Antonino Caponnetto “I miei giorni a Palermo – Storie di mafia e di giustizia raccontate a Saverio Lodato”, Garzanti, 1992
“Io ho un ricordo : quando Falcone, quando Borsellino, o Di Lello, o Guarnotta, dicevano, magari di fronte all’incalzare delle domande dei giornalisti: ‘Il Consigliere ha deciso… Il Consigliere ha detto…’ non aggiungevano mai il nome, Caponnetto. Come se fossero sull’attenti di fronte a un generale per il quale provavano assoluto rispetto proprio perché nutrivano una fiducia illimitata. Chi ha conosciuto il temperamento di quei giudici sa quanto questa istintiva riverenza fosse la prova più lampante della grande – e insostituibile – capacità di direzione che gli riconoscevano”. ( S. Lodato in “ I miei giorni a Palermo “, pag 35)
Il Consigliere è il magistrato Antonino Caponnetto ( 1920- 2002 )
Del pool antimafia di Palermo tutti ricordano Falcone e Borsellino, trascurando il ruolo svolto dal Consigliere, Antonino Caponnetto, di cui ripercorro brevemente l’ultima parte della carriera.

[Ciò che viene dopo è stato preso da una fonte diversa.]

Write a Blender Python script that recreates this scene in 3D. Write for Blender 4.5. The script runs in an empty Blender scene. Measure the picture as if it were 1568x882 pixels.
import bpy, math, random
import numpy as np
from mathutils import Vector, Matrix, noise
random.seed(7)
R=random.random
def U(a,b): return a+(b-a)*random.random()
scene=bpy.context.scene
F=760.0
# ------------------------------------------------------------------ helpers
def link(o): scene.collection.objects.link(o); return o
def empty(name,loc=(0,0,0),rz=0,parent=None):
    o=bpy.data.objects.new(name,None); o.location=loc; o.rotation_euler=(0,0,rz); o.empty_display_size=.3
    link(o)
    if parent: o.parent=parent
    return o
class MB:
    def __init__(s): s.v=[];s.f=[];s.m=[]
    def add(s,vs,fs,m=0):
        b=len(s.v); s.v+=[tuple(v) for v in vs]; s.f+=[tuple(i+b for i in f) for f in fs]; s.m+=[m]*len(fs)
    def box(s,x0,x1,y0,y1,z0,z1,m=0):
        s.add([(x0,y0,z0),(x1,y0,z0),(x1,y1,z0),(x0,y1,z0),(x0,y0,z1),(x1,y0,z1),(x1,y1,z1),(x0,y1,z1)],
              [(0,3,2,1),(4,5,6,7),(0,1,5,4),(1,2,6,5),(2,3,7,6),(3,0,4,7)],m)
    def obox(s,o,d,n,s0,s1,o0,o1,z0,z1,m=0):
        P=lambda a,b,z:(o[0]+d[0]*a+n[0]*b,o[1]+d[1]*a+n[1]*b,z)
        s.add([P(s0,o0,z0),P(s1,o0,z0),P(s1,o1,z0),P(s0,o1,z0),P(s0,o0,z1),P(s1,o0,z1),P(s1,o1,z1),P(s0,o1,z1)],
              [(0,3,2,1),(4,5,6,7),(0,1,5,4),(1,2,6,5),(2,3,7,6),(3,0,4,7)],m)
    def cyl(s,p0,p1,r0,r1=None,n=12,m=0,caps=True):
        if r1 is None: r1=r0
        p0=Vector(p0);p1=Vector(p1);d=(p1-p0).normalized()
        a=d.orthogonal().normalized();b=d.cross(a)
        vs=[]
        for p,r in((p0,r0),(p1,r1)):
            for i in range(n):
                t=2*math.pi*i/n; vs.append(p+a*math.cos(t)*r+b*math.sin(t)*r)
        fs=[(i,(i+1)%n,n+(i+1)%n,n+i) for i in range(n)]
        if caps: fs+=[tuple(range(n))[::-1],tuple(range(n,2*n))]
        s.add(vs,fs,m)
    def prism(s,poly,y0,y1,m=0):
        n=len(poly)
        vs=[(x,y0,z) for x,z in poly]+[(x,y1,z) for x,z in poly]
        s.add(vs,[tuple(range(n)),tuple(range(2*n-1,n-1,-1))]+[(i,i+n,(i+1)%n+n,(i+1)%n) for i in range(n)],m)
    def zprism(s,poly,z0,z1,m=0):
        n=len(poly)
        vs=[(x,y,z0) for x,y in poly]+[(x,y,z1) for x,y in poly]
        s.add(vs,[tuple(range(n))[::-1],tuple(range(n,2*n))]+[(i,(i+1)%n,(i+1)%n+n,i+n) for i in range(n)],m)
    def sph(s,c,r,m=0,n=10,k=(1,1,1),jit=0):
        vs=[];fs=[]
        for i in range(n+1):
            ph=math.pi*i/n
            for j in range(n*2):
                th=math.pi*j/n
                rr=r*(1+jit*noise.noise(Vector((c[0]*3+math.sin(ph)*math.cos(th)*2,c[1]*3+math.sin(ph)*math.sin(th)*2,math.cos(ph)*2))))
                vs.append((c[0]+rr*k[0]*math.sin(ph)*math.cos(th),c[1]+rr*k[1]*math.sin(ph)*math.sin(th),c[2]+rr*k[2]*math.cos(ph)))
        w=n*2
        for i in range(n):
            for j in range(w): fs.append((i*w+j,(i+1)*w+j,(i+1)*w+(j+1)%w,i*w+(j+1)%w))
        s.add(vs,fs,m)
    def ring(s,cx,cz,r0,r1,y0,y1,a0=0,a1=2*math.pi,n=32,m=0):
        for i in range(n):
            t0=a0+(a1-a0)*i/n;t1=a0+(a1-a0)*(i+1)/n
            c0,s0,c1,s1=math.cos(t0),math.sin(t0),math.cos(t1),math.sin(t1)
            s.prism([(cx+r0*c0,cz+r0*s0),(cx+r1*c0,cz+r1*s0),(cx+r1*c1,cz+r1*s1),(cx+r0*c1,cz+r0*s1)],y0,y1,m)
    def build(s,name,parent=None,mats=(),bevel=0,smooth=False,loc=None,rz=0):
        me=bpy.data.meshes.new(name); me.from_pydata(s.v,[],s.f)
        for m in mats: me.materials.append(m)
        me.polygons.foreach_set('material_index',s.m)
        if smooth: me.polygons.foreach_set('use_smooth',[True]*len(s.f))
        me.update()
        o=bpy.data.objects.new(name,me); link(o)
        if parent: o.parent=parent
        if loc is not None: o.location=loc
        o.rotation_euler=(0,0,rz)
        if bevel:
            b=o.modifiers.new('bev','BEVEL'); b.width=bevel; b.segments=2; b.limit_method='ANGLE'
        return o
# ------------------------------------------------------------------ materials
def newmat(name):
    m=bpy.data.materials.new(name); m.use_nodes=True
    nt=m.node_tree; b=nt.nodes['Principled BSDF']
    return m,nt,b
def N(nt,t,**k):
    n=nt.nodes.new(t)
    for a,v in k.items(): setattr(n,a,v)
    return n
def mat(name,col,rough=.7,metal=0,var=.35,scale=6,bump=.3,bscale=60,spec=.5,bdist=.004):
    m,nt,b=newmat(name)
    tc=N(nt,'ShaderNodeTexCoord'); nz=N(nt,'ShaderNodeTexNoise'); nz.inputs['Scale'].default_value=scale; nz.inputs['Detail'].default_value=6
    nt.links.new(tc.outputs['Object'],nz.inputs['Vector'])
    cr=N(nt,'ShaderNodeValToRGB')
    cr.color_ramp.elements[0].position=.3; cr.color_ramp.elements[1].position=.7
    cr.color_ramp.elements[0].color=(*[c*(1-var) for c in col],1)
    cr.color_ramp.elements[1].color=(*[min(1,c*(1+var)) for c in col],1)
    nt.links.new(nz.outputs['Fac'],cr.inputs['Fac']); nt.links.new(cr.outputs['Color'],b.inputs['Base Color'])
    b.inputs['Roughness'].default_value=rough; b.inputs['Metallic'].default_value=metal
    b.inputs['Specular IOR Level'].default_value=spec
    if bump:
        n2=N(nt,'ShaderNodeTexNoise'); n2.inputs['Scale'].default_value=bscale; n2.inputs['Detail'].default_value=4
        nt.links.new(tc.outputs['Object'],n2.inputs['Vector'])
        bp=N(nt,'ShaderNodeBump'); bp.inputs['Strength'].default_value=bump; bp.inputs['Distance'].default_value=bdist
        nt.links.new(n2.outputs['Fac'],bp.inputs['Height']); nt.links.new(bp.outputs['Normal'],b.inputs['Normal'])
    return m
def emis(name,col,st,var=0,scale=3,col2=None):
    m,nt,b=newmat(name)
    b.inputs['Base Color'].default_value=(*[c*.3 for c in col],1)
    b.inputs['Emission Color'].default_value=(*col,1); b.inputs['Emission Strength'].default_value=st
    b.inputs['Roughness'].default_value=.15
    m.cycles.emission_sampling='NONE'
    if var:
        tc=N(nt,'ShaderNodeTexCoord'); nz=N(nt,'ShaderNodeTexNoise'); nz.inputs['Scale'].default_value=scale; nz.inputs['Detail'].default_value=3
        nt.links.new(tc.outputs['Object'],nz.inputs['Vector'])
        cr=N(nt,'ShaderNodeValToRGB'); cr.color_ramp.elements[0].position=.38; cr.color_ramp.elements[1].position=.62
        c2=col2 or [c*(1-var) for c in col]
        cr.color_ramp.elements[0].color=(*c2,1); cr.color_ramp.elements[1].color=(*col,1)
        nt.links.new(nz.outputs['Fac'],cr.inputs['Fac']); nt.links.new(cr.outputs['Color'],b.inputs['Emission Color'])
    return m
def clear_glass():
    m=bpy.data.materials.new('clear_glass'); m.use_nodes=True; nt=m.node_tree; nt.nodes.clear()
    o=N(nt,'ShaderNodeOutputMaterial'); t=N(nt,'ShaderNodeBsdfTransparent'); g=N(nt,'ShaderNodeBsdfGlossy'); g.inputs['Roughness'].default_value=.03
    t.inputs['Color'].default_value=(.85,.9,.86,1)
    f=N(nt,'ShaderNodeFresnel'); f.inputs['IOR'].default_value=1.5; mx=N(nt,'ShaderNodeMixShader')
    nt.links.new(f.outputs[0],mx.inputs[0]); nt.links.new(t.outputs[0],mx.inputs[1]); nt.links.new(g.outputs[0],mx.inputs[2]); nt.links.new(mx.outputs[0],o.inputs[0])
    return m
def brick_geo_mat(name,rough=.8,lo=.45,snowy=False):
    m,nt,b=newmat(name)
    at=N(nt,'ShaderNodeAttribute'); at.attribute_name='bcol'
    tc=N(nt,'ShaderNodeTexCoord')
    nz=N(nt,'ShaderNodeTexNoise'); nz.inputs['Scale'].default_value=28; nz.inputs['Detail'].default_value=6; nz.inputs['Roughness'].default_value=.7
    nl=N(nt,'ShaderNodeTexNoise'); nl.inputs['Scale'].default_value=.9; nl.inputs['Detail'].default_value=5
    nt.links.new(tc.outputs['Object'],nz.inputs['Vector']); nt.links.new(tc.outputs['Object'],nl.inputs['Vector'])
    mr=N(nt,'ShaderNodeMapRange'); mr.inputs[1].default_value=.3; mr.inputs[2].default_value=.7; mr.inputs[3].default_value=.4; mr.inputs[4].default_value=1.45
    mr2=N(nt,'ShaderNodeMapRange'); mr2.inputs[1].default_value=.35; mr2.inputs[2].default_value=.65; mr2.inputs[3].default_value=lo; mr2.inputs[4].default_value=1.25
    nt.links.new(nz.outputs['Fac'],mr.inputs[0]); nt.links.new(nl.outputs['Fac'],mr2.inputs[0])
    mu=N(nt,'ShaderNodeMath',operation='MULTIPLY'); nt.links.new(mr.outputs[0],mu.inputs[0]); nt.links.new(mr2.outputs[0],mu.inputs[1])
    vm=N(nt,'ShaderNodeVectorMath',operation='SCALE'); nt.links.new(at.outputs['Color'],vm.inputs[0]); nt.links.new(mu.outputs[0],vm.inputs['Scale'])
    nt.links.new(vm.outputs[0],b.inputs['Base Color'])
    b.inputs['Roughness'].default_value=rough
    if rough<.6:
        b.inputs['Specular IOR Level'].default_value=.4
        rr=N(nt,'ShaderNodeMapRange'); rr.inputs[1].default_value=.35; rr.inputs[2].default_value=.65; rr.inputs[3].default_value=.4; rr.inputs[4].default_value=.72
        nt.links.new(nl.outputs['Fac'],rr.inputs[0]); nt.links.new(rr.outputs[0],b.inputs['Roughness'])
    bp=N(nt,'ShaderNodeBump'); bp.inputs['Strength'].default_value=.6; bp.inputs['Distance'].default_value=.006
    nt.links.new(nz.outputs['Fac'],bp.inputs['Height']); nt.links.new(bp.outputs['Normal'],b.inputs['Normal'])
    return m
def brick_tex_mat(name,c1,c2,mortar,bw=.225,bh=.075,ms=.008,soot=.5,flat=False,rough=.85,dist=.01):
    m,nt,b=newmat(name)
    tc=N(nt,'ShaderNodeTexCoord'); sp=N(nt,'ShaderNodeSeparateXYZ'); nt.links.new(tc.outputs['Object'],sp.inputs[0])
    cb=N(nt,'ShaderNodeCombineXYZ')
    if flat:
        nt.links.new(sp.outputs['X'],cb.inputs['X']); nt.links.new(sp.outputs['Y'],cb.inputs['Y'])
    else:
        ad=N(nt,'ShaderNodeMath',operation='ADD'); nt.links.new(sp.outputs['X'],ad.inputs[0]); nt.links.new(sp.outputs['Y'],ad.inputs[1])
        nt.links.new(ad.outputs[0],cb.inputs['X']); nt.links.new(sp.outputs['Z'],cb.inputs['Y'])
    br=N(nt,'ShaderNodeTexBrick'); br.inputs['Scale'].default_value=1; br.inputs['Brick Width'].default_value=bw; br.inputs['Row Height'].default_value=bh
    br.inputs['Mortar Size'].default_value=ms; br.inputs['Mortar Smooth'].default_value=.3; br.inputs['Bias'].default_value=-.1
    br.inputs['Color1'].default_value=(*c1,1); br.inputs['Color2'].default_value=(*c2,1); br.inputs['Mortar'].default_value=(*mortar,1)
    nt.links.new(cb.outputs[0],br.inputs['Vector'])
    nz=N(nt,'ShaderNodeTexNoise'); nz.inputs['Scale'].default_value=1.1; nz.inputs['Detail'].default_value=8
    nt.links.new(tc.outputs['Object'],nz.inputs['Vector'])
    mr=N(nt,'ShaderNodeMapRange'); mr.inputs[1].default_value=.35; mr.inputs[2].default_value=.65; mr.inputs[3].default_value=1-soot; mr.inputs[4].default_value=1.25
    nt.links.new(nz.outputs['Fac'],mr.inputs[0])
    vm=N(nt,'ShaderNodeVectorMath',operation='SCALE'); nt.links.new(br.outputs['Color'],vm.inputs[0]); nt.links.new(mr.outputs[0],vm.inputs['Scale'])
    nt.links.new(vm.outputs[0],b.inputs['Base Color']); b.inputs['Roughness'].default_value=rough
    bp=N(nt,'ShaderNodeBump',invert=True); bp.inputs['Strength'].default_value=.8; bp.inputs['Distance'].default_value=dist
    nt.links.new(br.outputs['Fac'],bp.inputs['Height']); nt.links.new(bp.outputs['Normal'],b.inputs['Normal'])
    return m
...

Caponnetto è magistrato procuratore generale a Firenze, ma dopo l’attentato mafioso del 29 luglio 1983, che costa la vita al Consigliere istruttore di Palermo Rocco Chinnici, invia al CSM domanda per prendere il posto della vittima .
Motivando la sua decisione, Caponnetto afferma che era mosso dal “desiderio intenso, quasi doloroso di fare qualcosa che fosse utile alla terra in cui sono nato.”.
E il Consiglio della Magistratura decide in tempi rapidi, a metà settembre, con 28 voti favorevoli, 3 astenuti , 0 contrari.
Caponnetto arriva a Palermo ( dove avrebbe soggiornato presso la Guardia di Finanza ) la notte del 9 dicembre 1983. La mattina successiva entra, con grande emozione, nell’ufficio di Chinnici: comincia la grande avventura, che sarebbe durata quattro anni e quattro mesi.
Il pool antimafia nasce pochi giorni dopo il suo arrivo a Palermo : il magistrato, ricordando bene le équipe che avevano funzionato durante gli anni del terrorismo, ritiene fondamentale istituire lo stesso metodo di lavoro. Il gruppo di collaboratori : Falcone, Borsellino, Di Lello, Guarnotta serve sia a frazionare il rischio, grazie alla circolarità delle informazioni, sia a raggiungere una visione organica del fenomeno mafioso.
Cominciano due anni intensissimi, che consentiranno la costituzione del primo maxi processo contro la mafia, nel 1986.
Il 1984 è contraddistinto dalle grandi retate e dalle confessioni dei pentiti, in particolare di Buscetta e Contorno.
Il 1985 è l’anno dell’ “estate di sangue”: la mafia, avendo capito che i dirigenti della squadra mobile di Palermo sono un sostegno decisivo per l’attività dei magistrati del pool, uccide il 28 luglio Giuseppe Montana, capo della squadra che dava la caccia ai latitanti e il 6 agosto Ninni Cassarà, vice capo della squadra mobile.
Nel novembre 1985, il pool deposita l’ordinanza del rinvio a giudizio (43 volumi e 22 documenti). L’insieme degli atti comprende un milione di pagine.
La prossima volta, mi fermerò proprio su questi due anni cruciali.

Il magistrato Rocco Chinnici, dal 1973 Consigliere Istruttore presso il Tribunale di Palermo, fu ucciso il 29 luglio 1983 dall’esplosione di una Fiat 127 parcheggiata davanti a casa sua, in via Federico Pipitone.
Insieme a lui, morirono due ufficiali della scorta e il portiere dello stabile. Caponnetto lo ricorda “come un giudice ed un uomo eccezionale, che con la sua incessante attività aveva conferito all’ufficio istruzione di Palermo un prestigio di assoluto rilievo, che andava al di là dei confini nazionali”. ( pag 26 )
E i quatto “allievi” di Chinnici: Falcone, Borsellino, Di Lello e Guarnotta sarebbero diventati i compagni di viaggio dello stesso Caponnetto.
Il processo per l’omicidio di Chinnici individuò come mandanti i cugini Nino e Ignazio Salvo e si concluse con 12 condanne all’ergastolo e 4 condanne a 18 anni di reclusione.
Ricordo che Antonino Saetta, il giudice del processo Chinnici, fu ucciso, insieme al figlio Stefano, il 25 ottobre 1988 a Caltanissetta.